今回のエピソードは、ドラマパートから食事シーンに至るまで、ちょっとした失敗と、それを許容する大らかさが描かれています。
失敗とは、出来ればしたく無いもの。
しかし、人間、何でも完全って訳にはいきません。
時には、失敗もある。
でも、そこから学ぶ事も一杯あるのだと教えてくれます。
特に、ガッツ石松演じるベテラン漁師の言葉が秀逸。
「漁師にとって、一番の失敗って何だと思う?」
「それは失敗しない事だ」
「失敗をする事によって分かる事がある、失敗をしなきゃ見えない事もある」
「それを知らずに、ずっと来ちまう事ほど、怖いことはねぇんだよ」(01:24:32)
失敗して、それに対策して、
次には上手くいく様に努力する。
この一歩一歩、自ら進んで行く感じ、
失敗を礎にする事で切り拓かれる道もあるのです。
いい先輩の、良い言葉ですね。
とは言え、ベテラン漁師のガッツさん。
あなたが本気でぶん殴ったら大変な事になりますよ、と言わざるを得ません。
こういう流れがある中で、食事シーンでは大らかな食堂のお母さん達が描かれます。
大らかすぎて、
外に「やきはま」の幟があるのに「やきはま」が無い、
何て言っちゃったりします。
けれど、そこで五郎さんはキレたりはしません。
「ま、いいんだけど」(01:28:57)とゆったり許容します。
それが、豊かな人生を生むんですね。
だって「やきはま」を食べられなかったから、蛤の酒蒸しという美味しい物を食べる事が出来た。

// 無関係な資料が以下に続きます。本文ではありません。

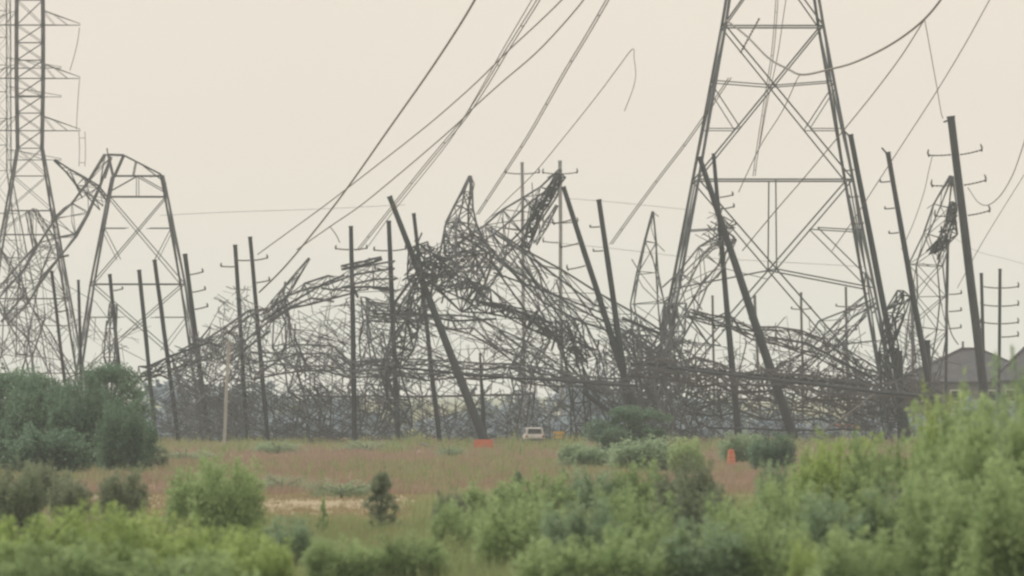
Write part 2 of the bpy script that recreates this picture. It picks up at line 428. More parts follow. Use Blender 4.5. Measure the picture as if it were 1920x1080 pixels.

そういう店だったから、「サンマのなめろう」もあった。
そう考えるのがプラス思考ですね。
また、お母さん達、
勝手に冷や奴を目玉焼きにしたり、
お吸い物の中身が分からなかったり、
会計を間違っちゃったりします。
「大雑把も、ここまで来ると逆に気持ち良いな」(01:36:35)
という感じですが、こういうチョイミスみたいなものに目くじら立てない方が、心が豊かになる感じがしますね。
そんなお母さん達だからこそ、子供がこぼした時にも、フォローがしっかりしていたんでしょうね。
ミスしてへこむ所、
港町の風景と夢のようなゆったりした空間にて、五郎さんの心の傷を癒やした。
そして、今日も頑張っていこう、そういった情緒のあるエピソードでした。